-- Given data --
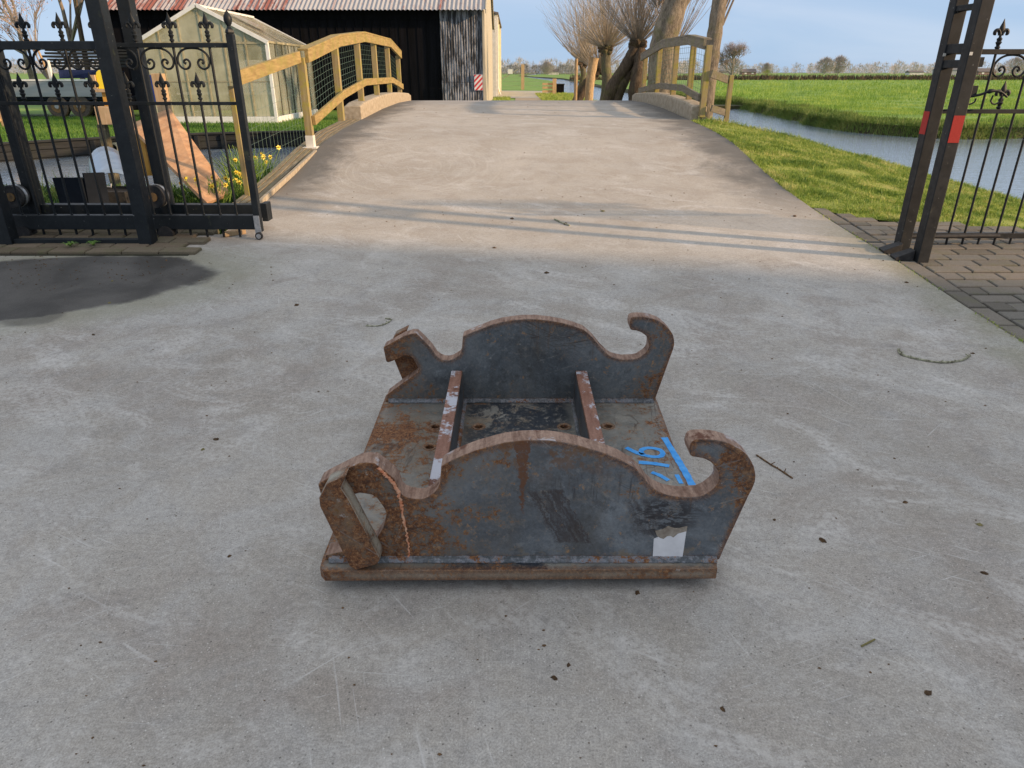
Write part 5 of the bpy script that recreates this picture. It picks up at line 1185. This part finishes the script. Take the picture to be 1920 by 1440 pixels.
# middle distance behind the bridge
mb = MB(); pth = [(-1.0,26),(.0,30),(.15,36),(.2,44),(.0,52)]; pr2 = [(2.2,26),(1.45,30),(1.55,36),(1.9,44),(2.4,52)]
V = [(x,y,.0) for x,y in pth]+[(x,y,.0) for x,y in pr2]; n = len(pth); mb.add(V, [(i,n+i,n+i+1,i+1) for i in range(n-1)]); o = build('dirt_path', mb, MAT['path']); o['kind'] = 'structure'
mb = MB(); V = [(-.9,44,.006),(1.9,44,.006),(2.6,52,.006),(3.2,60,.006),(-1.2,62,.006),(-3,60,.006)]; mb.add(V, [tuple(range(6))]); o = build('far_path', mb, MAT['path_grey']); o['kind'] = 'structure'
fp = thing('wire_fence', (.8, 66, 0), 'wire field fence with a timber post behind the path', 'fence')
mb = MB(); mb.box((.80,66,-.1),(1.08,66.2,2.0)); build('post', mb, MAT['raw_timber'], fp)
mb = MB()
for z in (.3,.65,1.0,1.35): mb.tube([(-3,66.1,z),(9,66.1,z)], .009, 3)
mb.tube([(-2.4,66.1,.0),(.5,66.1,1.6)], .03, 4); build('wire', mb, MAT['gh_bar'], fp)
mb = MB(); mb.box((-.35,66.02,1.25),(.05,66.06,1.62)); build('warning_sign', mb, MAT['white'], fp)
post('post', 8.3, 66.1, .12, -.1, 1.6, MAT['raw_timber'], fp)
cr2 = thing('wooden_box', (5.2, 48, 0), 'dark wooden box standing at the water edge', 'box')
mb = MB(); x = P3(1049,170,52).x; mb.box((x-.32,52,-.4),(x+.32,52.6,.60)); build('body', mb, MAT['tar'], cr2, bevel=.02)
mb = MB(); mb.box((x-.36,51.95,.60),(x+.36,52.65,.66)); build('lid', mb, MAT['quay'], cr2)
pb = thing('plank_bench', (2.5, 50, 0), 'low timber jetty rail with an end post beyond the path', 'bench')
xA, xB = P3(1017,165,50).x, P3(1036,165,50).x
for z in (.15,.38,.6): mb = MB(); mb.box((xA,50,z),(xB,50.06,z+.14)); build('plank', mb, MAT['raw_timber'], pb)
mb = MB(); mb.box((xB,49.9,-.1),(xB+.25,50.2,1.0)); build('post', mb, MAT['raw_timber'], pb)
mb = MB(); mb.box((3.0,38.0,-.6),(12.5,39.4,-.18)); o = build('causeway', mb, MAT['bank']); o['kind'] = 'structure'

# the building whose shadow covers the yard (stands out of frame, right)
sh = thing('brick_house', (20, -6, 0), 'brick farm building outside the frame that shades the yard', 'building')
mb = MB(); mb.box((14.2,-24,-.1),(24,-2.0,5.6)); build('wall', mb, MAT['house_brick'], sh)
mb = MB(); mb.add([(13.9,-24.3,5.58),(13.9,-1.7,5.58),(19.1,-1.7,9.0),(19.1,-24.3,9.0),(24.3,-24.3,5.58),(24.3,-1.7,5.58)], [(0,1,2,3),(3,2,5,4),(1,5,2),(0,3,4),(0,4,5,1)]); build('roof', mb, MAT['roof_tile'], sh)

# ------------------------------------------------------------------ grass
def grid_interp(n):
    out = []
    ysv = np.array([v[0] for v in VER]); xi = np.array([v[1] for v in VER]); xo = np.array([v[2] for v in VER]); zo = np.array([v[3] for v in VER])
    y = rng.uniform(4.2, 11.75, n); t = rng.uniform(0, 1, n); a = np.interp(y, ysv, xi); b = np.interp(y, ysv, xo); zz = np.interp(y, ysv, zo)
    zi = np.array([zr(min(k, 12)) for k in y]) - np.where(a < 3.6, .01, .03); x = a+(b-a)*t
    keep = rng.uniform(0, 1, n) < (b-a)/4.2
    return np.stack([x, y, zi+(zz-zi)*t**1.25-.008], 1)[keep], t[keep]
P, t = grid_interp(330000)
nz = np.sin(P[:,0]*5.1+np.sin(P[:,1]*3.3)*2)*np.sin(P[:,1]*6.3+P[:,0]*1.7)
hh = .034+.022*nz+.03*(t > .9)+.03*(rng.uniform(0,1,len(P)) < .03)
hh = np.clip(hh*rng.uniform(.7,1.3,len(P)), .008, .09)
keep = rng.uniform(0,1,len(P)) < np.clip(.85+.3*nz, .65, 1); P = P[keep]; hh = hh[keep]
blades('verge_grass', P, hh, .0085, MAT['blade_verge'], .9, .35)
# pasture: dense along the near bank, thinning out
def poly_y(x):  # bank line of the pasture
    bx_ = np.array([p[0] for p in fb][::-1]); return None
def along(pts, n, off, jit):
    seg = [(a, b, math.dist(a,b)) for a, b in zip(pts, pts[1:])]; T = sum(s[2] for s in seg); out = []
    for a, b, l in seg:
        k = int(n*l/T)+1; t = rng.uniform(0,1,k); nx, ny = (b[1]-a[1])/l, -(b[0]-a[0])/l; o_ = off+rng.uniform(0,1,k)**1.3*jit
        out.append(np.stack([a[0]+(b[0]-a[0])*t+nx*o_, a[1]+(b[1]-a[1])*t+ny*o_, np.full(k,-.04)],1))
    return np.concatenate(out)
P = along(fb, 42000, -.2, 1.7)
P[:,2] -= np.clip(-(P[:,0]*0), 0, 1)
hh = .13+.07*np.sin(P[:,0]*2.3+P[:,1]*1.1)+.04*np.sin(P[:,0]*7); blades('bank_grass', P, np.clip(hh,.06,.4), .016, MAT['blade_bank'], .8, .4)
# skirt of reeds on the bank face
Q = []
for (a, b) in zip(fb, fb[1:]):
    l = math.dist(a,b); m_ = int(60000*l/60)+1; u = rng.uniform(0,1,m_); tt = rng.uniform(0,1,m_)
    nx_, ny_ = (b[1]-a[1])/l, -(b[0]-a[0])/l
    Q.append(np.stack([a[0]+(b[0]-a[0])*u-nx_*.46*tt, a[1]+(b[1]-a[1])*u-ny_*.46*tt, -.04-.5*tt], 1))
P = np.concatenate(Q); P = P[rng.uniform(0,1,len(P)) < .55+.45*np.sin(P[:,0]*1.9+P[:,1])]
blades('bank_reeds', P, .17, .016, MAT['blade_bank'], 1.1, .5)
n = 150000; dd = 21/(1-rng.uniform(0,1,n)*(1-21/150)); px = rng.uniform(1300, 2150, n); X = (px-960)/1290*dd*1.02; P = np.stack([X, dd, np.full(n,-.045)],1)
by_ = np.interp(P[:,0], [11.5,12.6,15.5,30,48], [22.8,21.2,21.3,19.7,17.1]); P = P[(P[:,1] > by_) & (P[:,0] > 12.1)]
nz = np.sin(P[:,0]*.9+2*np.sin(P[:,1]*.35))*np.sin(P[:,1]*.8+P[:,0]*.23) + .5*np.sin(P[:,0]*.33+P[:,1]*1.7)
nz += .8*np.clip(np.sin(P[:,0]*.21+P[:,1]*.47)*np.sin(P[:,1]*.19-P[:,0]*.5), 0, 1)
hh = np.clip(.06+.085*nz, .015, .26)*np.clip(P[:,1]/30,1,2.0); wd = .010*np.clip(P[:,1]/22, 1, 6)
def blades_w(name, P, h, w_, mat, lean, hv): 
    o = blades(name, P, h, w_, mat, lean, hv); return o
blades_w('pasture_grass', P, hh, wd, MAT['blade_field'], .9, .4)
# lawn on the left garden, edge of meadow and the strip by the path
def rect(n, x0, x1, y0, y1, z): return np.stack([rng.uniform(x0,x1,n), rng.uniform(y0,y1,n), np.full(n,z)],1)
P = rect(60000, -19, -3, 15, 25, -.02); yb_ = np.interp(P[:,0], [-30,-12,-10.7,-9.8,-7.5,-5.3,-3.2], [13.4,14.6,15.3,16.3,17.9,18.6,17.2]); P = P[P[:,1] > yb_+.12]; P = P[~((P[:,0] > gx0) & (P[:,0] < gx1) & (P[:,1] > gy0-.1))]
blades('lawn_grass', P, .075, .014, MAT['blade_lawn'], .8, .5)
P = np.concatenate([rect(14000, 1.6, 4.3, 26, 52, -.02), rect(3000, -1.0, -.1, 27, 44, -.02)]); blades('path_grass', P, .14, .022, MAT['blade_verge'], .8, .5)
P = rect(2500, 3.2, 5.8, 15.3, 24, -.16); blades('tree_bank_grass', P, .12, .012, MAT['blade_verge'], .8, .5)
P = rect(15000, -8, -2.5, 5.95, 9.2, 0); P[:,2] = .12-.035*np.clip(P[:,1]-5.8,0,9); blades('left_bank_weeds', P, .085, .018, MAT['ivy'], 1.2, .6)
P = rect(160, -5.6, -4.9, 7.2, 8.8, .0); blades('left_reeds', P, .30, .012, MAT['blade_bank'], .9, .5)
# moss and weeds in the paver joints
P = np.stack([2.872+rng.normal(0,.012,500), rng.uniform(3.5,6.8,500), np.zeros(500)],1); P = P[rng.uniform(0,1,500) < .5+.5*np.sin(P[:,1]*7)]; P[:,2] = [zr(y)-.004 for y in P[:,1]]
blades('joint_weeds', P, .014, .006, MAT['blade_verge'], 1, .5)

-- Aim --
Search the data above for the word "that", then gather each line in which it appears.

-- Right answer --
Write part 5 of the bpy script that recreates this picture. It picks up at line 1185. This part finishes the script. Take the picture to be 1920 by 1440 pixels.
sh = thing('brick_house', (20, -6, 0), 'brick farm building outside the frame that shades the yard', 'building')